Material:

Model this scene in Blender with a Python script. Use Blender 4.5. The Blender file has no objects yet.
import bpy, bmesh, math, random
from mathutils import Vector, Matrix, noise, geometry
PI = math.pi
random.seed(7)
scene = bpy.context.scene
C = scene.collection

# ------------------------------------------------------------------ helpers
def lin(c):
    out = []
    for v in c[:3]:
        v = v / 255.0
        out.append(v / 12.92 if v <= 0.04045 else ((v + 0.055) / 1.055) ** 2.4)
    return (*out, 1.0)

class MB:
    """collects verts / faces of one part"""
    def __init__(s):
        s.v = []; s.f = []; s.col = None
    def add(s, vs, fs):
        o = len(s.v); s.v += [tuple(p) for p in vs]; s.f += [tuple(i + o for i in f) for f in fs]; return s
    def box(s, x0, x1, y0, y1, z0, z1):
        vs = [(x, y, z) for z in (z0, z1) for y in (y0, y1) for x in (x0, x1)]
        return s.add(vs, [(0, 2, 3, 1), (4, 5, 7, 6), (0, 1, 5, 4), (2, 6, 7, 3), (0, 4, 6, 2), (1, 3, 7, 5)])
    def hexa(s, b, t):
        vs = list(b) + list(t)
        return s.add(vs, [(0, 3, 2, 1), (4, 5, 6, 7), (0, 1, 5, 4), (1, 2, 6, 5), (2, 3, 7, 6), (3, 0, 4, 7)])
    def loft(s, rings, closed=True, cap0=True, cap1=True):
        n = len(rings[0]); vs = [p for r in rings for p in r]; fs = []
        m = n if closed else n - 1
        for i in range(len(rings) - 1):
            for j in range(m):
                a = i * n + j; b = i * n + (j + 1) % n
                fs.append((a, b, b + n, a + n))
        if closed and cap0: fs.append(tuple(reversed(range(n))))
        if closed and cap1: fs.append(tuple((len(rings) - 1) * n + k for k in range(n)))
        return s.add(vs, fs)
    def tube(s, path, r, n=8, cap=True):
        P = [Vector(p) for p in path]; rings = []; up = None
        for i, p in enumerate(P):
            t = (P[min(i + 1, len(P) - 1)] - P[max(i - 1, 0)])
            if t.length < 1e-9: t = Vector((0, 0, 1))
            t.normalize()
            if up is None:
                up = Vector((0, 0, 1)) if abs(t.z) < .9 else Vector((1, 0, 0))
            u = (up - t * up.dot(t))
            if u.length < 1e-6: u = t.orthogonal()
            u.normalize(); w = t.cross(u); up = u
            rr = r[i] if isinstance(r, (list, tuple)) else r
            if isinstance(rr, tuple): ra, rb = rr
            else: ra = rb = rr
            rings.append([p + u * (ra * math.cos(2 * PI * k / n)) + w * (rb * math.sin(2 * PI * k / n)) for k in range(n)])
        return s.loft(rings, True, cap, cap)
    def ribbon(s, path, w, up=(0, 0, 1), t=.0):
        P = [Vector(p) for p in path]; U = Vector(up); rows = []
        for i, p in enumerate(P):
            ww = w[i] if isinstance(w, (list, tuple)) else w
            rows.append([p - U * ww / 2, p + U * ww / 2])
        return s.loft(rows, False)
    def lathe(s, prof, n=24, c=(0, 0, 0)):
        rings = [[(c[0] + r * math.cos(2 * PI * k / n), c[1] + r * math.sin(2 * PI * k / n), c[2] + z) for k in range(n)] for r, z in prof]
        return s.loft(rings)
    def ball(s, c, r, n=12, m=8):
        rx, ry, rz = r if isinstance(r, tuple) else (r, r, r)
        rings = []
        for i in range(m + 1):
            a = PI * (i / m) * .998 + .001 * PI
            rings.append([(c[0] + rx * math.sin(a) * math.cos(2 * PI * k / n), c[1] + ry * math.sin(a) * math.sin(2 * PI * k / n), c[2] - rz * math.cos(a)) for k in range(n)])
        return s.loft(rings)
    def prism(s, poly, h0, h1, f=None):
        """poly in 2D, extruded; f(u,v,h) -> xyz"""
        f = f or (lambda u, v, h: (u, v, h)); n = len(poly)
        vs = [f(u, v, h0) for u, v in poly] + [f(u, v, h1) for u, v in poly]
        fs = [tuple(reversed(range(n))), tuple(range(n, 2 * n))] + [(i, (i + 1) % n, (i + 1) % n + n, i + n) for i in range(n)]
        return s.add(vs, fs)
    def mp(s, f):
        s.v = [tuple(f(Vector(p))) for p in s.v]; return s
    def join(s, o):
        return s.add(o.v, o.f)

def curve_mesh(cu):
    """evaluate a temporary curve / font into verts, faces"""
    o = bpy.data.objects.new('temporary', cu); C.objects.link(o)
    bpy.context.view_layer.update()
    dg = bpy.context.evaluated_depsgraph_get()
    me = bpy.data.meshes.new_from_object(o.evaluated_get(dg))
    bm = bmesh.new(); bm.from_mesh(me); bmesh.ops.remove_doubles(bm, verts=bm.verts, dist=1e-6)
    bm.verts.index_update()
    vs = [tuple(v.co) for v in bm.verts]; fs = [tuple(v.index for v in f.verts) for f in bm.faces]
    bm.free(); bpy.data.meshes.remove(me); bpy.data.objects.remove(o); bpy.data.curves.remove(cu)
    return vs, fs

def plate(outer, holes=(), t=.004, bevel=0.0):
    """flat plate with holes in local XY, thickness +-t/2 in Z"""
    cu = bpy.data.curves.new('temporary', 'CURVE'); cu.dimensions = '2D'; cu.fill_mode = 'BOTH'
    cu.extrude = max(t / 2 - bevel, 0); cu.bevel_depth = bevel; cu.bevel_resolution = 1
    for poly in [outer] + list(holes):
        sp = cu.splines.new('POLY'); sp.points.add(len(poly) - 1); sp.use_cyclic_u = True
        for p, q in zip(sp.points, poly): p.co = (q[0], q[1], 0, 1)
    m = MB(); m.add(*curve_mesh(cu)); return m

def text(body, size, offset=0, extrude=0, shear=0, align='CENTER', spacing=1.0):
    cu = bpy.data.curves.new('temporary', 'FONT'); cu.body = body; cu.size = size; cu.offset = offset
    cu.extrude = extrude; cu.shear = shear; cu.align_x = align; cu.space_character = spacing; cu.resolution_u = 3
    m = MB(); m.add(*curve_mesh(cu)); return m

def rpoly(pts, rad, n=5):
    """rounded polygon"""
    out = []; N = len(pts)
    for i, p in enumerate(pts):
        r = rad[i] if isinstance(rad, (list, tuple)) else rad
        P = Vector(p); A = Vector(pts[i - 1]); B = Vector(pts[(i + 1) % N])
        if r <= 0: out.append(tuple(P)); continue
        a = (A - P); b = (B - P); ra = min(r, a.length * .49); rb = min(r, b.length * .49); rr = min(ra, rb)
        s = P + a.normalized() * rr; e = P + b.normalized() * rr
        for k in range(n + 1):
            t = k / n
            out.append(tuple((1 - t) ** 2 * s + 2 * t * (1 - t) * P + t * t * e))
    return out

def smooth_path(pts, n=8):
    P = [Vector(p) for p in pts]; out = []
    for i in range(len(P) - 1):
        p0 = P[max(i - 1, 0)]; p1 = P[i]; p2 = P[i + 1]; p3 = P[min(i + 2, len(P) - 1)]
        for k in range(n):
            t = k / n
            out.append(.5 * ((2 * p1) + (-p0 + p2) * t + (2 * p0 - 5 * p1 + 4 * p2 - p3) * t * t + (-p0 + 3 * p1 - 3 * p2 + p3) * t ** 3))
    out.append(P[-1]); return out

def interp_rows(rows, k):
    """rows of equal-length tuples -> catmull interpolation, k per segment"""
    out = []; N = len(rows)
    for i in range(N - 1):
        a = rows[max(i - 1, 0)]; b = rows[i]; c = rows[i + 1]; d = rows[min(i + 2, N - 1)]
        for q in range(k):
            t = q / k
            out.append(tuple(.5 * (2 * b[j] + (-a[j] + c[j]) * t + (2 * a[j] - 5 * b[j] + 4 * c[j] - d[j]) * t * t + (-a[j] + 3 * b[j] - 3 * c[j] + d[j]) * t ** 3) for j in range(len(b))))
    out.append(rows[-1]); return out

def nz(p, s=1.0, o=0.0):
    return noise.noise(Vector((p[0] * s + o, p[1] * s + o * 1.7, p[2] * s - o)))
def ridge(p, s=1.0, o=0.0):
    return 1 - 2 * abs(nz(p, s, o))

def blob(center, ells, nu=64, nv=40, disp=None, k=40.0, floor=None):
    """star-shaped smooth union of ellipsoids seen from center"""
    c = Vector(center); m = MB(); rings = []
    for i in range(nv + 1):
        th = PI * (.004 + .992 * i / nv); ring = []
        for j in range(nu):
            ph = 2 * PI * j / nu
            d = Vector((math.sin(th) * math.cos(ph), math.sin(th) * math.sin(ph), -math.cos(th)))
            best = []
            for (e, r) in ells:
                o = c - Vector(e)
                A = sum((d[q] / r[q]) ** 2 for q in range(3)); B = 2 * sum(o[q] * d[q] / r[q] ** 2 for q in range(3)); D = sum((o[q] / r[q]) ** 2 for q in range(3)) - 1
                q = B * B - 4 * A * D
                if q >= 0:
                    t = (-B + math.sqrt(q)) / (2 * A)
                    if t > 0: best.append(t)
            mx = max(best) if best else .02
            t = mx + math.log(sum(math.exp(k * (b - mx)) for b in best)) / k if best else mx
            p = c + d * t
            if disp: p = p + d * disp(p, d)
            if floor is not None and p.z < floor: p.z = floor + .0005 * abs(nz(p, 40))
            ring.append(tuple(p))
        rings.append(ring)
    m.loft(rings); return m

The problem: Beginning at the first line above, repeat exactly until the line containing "C = scene.collection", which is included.

Written answer:
Model this scene in Blender with a Python script. Use Blender 4.5. The Blender file has no objects yet.
import bpy, bmesh, math, random
from mathutils import Vector, Matrix, noise, geometry
PI = math.pi
random.seed(7)
scene = bpy.context.scene
C = scene.collection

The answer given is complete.